Growing up, my Dad always liked to have a snack of bread soaked in milk. It was just normal two percent milk and normal white bread, mushed together until it was soft, and he'd eat it just like cereal.  I never understood it. It just looked like... lumps of white in white.  Why would you want to eat that?  But he loved it! Heck, he might still eat it, I haven't asked him.  But the other day I was going around on YouTube and I sort of "rediscovered" a web series I'd watched a few years ago.  It's called Great Depression Cooking with Clara.

It's an older series (it ended in 2009, I think) where a grandson films his grandmother, Clara, as she cooks up food her family used to eat during the Depression.  It's fascinating stuff and Clara was very charming (she died in 2013).  It's nice to hear the stories of someone who experienced such hardship in life. Makes you appreciate what we've got now.  Anyway, I saw one of Clara's videos, and it connected some dots for me. Or, as much as my feeble little brain Can connect.

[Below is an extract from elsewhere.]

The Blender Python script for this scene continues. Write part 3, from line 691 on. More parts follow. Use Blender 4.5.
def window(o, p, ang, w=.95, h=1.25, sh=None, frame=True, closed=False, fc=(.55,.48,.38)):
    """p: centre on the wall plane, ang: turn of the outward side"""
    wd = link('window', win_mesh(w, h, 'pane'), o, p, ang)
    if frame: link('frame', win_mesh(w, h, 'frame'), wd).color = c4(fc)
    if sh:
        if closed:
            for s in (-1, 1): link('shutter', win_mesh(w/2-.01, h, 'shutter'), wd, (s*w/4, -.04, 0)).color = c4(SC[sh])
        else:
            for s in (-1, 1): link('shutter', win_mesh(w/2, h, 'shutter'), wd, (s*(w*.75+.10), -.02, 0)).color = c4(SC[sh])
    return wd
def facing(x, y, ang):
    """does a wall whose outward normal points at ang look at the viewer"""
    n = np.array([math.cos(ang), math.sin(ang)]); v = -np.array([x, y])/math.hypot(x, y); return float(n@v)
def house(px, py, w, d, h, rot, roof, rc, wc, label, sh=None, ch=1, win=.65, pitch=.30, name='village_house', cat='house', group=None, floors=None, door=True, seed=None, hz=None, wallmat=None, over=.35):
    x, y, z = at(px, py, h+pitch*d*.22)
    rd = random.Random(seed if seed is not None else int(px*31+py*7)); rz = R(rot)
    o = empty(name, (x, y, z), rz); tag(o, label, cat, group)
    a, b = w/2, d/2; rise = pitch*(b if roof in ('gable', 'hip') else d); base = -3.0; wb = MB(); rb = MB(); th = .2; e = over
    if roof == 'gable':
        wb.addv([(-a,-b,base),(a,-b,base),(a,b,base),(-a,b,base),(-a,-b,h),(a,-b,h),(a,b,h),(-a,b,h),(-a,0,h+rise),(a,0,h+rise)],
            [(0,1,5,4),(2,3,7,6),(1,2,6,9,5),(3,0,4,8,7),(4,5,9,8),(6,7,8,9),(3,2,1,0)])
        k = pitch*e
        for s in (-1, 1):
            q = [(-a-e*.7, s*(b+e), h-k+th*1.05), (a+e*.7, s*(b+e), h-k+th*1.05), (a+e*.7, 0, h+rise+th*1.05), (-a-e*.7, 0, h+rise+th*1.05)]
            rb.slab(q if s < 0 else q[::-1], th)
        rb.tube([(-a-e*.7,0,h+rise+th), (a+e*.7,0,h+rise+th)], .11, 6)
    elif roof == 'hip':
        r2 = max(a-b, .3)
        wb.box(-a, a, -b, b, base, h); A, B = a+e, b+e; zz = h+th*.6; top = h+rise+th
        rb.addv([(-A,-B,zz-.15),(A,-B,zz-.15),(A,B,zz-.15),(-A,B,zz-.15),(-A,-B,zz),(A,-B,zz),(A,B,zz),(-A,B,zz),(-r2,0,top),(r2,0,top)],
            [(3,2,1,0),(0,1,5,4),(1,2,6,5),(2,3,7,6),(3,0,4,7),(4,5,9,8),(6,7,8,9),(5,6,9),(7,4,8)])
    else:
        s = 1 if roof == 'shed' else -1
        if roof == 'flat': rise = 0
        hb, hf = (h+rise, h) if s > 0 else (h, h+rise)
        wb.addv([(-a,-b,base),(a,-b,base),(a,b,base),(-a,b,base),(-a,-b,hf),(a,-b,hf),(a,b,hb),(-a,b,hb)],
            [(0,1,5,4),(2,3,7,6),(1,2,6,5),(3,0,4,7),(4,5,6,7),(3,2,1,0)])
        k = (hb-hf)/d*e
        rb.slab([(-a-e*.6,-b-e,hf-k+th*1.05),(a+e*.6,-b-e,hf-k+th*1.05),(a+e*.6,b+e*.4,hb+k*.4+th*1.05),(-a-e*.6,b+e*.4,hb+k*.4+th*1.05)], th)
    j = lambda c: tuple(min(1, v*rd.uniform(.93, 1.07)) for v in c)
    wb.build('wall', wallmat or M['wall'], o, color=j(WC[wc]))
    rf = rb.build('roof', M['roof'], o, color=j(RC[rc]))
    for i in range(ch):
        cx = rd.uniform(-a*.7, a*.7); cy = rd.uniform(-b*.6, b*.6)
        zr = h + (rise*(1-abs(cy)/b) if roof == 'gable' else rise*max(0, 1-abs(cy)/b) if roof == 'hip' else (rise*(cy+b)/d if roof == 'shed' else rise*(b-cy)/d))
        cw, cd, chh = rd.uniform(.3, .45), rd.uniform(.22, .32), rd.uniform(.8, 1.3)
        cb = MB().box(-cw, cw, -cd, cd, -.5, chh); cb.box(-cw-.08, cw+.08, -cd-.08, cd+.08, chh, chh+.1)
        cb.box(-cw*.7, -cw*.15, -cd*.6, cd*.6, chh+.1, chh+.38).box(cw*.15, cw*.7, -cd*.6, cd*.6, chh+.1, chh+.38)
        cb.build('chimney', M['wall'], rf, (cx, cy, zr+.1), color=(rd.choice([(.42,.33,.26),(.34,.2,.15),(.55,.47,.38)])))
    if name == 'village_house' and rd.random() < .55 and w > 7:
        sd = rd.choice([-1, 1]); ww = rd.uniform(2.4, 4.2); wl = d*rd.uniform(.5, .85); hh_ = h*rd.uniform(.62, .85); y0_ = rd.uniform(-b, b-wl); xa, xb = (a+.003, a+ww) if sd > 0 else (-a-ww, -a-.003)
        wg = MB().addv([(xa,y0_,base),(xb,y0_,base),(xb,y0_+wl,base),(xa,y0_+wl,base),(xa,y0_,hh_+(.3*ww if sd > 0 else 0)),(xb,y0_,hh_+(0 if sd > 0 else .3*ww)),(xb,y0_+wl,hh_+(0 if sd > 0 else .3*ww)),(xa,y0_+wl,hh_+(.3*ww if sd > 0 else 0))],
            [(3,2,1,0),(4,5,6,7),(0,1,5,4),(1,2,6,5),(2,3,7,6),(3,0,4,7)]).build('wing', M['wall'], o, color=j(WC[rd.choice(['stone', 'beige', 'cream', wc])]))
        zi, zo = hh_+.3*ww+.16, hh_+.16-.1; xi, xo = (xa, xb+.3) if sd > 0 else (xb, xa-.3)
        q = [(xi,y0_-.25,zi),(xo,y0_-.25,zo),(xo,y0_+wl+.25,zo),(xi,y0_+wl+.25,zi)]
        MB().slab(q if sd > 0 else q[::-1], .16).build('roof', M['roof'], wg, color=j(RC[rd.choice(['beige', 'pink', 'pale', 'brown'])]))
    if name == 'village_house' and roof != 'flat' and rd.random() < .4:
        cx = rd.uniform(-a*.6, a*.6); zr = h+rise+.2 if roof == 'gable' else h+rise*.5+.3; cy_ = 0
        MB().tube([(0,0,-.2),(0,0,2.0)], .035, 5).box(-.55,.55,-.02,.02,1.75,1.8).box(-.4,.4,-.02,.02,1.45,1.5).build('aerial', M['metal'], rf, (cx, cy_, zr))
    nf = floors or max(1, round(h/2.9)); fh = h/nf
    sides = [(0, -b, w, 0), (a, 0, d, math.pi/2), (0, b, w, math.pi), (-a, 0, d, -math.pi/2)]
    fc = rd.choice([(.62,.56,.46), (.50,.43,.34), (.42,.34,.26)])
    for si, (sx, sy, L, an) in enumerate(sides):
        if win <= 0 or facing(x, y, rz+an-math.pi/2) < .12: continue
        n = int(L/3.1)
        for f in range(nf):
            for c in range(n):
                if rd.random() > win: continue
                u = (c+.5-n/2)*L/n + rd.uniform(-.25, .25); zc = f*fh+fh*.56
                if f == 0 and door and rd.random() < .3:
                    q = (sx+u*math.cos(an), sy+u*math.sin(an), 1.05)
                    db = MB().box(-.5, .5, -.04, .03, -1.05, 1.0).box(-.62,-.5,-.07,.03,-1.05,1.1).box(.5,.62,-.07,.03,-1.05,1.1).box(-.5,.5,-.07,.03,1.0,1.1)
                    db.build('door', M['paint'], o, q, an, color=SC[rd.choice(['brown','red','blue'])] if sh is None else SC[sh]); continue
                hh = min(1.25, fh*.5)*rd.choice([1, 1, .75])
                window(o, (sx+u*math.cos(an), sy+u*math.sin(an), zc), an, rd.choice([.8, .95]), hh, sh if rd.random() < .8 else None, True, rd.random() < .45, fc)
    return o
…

It makes sense that people in the Depression would not want to waste bread, even if it had gone stale.  So making "cooked bread" seems absolutely perfect.  My Dad was born in the fifties, which put his parents as young during the tail end of the Depression.  I'm sure their parents used similar cooking tips to make ends meet.... and some of it evolved, and stuck.  So in a turned around kind of way, Clara's cooked bread is the same as my Dad's bread in milk!

What kind of things did you grow up eating? Do you have a traditional meal or dish that has come down the family line?